Scripts that build scenes

= = = =

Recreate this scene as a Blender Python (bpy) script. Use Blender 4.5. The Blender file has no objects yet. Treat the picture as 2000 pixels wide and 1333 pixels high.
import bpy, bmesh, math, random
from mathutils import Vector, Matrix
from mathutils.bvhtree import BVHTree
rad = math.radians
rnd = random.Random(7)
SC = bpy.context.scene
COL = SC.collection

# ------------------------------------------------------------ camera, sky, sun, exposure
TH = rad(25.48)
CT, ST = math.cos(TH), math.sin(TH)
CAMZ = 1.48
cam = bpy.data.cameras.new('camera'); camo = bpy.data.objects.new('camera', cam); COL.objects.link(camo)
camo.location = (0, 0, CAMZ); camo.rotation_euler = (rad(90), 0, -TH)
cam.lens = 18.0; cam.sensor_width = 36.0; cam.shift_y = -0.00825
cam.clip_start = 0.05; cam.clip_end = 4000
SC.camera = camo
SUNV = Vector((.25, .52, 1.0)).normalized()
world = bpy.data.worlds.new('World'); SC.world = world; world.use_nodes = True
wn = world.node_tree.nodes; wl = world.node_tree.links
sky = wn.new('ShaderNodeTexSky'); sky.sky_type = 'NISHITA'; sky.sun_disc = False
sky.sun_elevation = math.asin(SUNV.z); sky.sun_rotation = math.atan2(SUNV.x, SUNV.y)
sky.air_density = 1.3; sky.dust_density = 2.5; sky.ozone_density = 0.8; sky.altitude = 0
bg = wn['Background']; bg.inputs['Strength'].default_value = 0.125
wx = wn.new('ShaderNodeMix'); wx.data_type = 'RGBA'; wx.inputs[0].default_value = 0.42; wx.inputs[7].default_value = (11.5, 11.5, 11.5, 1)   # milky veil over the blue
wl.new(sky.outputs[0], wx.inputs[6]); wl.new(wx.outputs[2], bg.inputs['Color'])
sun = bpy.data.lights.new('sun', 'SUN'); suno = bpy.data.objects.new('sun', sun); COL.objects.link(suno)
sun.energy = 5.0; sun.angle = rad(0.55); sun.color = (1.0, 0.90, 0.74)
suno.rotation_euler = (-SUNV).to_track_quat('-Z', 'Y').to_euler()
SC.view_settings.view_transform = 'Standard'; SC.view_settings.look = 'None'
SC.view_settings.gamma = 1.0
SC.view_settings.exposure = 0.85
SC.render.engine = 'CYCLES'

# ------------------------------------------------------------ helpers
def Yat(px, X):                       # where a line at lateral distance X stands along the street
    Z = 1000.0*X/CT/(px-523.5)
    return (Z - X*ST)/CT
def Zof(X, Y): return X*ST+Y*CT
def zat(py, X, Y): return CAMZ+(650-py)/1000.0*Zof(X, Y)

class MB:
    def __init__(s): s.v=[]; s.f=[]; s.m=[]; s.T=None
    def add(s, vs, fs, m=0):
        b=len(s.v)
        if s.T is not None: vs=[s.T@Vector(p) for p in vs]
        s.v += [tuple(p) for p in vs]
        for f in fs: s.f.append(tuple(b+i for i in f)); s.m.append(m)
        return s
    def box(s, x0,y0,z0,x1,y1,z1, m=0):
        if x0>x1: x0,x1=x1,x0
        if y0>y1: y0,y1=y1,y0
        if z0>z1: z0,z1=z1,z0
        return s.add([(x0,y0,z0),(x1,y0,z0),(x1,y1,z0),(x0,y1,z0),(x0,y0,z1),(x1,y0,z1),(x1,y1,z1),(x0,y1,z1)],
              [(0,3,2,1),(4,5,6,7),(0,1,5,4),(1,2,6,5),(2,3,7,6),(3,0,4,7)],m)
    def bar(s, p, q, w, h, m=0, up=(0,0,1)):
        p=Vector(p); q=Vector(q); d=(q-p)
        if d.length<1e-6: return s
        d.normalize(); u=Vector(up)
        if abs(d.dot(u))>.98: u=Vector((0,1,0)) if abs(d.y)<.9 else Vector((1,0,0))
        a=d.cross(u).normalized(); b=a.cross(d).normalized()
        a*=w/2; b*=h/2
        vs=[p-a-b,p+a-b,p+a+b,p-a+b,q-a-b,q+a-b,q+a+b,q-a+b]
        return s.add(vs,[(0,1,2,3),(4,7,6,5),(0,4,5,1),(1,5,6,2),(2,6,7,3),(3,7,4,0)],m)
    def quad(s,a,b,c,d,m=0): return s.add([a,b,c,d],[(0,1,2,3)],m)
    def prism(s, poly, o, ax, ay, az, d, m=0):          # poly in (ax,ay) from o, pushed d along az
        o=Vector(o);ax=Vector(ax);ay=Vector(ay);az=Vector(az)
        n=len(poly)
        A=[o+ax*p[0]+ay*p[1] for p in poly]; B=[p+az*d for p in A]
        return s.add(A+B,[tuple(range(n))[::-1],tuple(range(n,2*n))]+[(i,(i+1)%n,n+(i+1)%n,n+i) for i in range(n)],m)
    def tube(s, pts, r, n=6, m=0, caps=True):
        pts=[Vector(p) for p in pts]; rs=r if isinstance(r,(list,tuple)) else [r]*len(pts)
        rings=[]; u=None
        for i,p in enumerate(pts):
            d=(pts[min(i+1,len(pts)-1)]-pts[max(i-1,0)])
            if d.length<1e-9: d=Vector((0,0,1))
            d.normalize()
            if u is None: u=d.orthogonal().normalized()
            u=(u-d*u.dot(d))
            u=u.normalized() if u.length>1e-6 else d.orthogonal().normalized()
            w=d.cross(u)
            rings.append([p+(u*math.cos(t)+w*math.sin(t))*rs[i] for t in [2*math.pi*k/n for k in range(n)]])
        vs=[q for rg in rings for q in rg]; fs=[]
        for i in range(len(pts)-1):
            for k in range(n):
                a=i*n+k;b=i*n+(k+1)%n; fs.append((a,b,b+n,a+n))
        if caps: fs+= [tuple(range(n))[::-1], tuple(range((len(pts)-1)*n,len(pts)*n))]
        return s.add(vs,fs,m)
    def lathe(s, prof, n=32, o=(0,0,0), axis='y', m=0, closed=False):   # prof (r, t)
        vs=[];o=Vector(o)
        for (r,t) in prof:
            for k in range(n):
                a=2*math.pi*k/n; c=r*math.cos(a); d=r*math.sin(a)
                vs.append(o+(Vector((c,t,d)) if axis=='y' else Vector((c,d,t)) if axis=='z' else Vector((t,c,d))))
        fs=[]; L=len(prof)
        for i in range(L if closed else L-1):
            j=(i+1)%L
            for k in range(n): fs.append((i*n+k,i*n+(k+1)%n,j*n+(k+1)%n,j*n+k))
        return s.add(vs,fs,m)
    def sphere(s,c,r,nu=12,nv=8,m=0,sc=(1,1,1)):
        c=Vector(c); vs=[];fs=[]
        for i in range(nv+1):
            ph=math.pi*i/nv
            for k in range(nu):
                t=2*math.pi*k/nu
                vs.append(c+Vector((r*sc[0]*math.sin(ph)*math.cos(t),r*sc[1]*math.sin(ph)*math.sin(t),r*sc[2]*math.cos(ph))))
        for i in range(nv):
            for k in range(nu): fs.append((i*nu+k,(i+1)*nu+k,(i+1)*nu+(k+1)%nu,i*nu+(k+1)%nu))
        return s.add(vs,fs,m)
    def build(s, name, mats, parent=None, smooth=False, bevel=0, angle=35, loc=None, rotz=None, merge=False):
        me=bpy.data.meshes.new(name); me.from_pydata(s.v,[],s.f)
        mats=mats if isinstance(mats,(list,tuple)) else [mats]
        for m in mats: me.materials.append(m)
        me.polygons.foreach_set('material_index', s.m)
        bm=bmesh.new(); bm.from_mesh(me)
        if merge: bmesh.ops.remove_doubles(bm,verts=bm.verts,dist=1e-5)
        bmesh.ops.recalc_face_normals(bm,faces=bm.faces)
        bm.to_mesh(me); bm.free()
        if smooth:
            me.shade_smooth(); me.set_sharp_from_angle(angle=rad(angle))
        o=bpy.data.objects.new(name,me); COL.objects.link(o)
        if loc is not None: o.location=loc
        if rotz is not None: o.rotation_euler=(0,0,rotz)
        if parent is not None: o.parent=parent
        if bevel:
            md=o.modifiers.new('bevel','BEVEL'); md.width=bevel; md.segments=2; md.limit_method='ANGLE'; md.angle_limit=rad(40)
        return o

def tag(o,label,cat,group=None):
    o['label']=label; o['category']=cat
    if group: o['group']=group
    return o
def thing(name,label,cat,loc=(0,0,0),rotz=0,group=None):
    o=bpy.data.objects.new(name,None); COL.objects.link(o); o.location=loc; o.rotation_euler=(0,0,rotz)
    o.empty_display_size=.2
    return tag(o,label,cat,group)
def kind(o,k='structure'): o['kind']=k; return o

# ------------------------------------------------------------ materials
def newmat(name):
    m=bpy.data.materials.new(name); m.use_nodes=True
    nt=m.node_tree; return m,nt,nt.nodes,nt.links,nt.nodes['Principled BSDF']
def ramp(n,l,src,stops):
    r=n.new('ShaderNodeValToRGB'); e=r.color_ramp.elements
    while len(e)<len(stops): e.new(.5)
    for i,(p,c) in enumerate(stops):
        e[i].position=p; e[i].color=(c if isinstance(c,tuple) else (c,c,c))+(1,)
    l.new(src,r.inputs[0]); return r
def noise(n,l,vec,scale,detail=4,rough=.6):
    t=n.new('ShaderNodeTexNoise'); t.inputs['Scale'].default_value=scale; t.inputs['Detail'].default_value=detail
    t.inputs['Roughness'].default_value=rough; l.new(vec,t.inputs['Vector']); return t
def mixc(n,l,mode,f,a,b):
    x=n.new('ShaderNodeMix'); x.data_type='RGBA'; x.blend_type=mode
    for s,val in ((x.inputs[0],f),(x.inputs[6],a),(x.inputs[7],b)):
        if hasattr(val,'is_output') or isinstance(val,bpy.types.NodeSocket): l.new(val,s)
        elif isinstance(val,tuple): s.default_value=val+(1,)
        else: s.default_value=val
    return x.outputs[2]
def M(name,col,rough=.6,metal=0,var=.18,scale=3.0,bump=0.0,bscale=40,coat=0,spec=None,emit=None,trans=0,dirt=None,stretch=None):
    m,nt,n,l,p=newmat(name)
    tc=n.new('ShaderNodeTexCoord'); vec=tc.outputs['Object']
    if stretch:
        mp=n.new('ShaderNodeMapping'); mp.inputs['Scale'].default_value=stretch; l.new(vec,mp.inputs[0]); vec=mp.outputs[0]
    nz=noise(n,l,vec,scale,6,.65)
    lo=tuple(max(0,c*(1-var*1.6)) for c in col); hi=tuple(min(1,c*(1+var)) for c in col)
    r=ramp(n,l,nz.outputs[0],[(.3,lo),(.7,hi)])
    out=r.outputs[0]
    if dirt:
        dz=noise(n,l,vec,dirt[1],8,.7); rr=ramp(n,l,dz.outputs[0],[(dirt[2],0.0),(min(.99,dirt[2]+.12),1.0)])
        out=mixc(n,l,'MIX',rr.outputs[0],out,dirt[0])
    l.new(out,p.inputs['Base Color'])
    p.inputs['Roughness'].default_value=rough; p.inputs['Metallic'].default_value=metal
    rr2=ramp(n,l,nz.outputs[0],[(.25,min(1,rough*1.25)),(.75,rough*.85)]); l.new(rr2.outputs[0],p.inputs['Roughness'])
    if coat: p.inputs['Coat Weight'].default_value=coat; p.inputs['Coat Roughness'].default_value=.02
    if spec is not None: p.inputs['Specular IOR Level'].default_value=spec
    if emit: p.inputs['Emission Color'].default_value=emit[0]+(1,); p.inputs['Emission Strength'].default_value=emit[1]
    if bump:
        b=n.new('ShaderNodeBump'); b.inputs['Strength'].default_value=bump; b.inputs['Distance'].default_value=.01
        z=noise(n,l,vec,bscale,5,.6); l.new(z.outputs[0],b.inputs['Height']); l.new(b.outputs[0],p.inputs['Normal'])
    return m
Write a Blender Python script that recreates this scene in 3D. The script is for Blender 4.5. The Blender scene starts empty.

= = = =

Beginning at the top of the data, please return every line until and including the line containing "COL = SC.collection", copied exactly, and nothing past it.

* **Task output**:
Recreate this scene as a Blender Python (bpy) script. Use Blender 4.5. The Blender file has no objects yet. Treat the picture as 2000 pixels wide and 1333 pixels high.
import bpy, bmesh, math, random
from mathutils import Vector, Matrix
from mathutils.bvhtree import BVHTree
rad = math.radians
rnd = random.Random(7)
SC = bpy.context.scene
COL = SC.collection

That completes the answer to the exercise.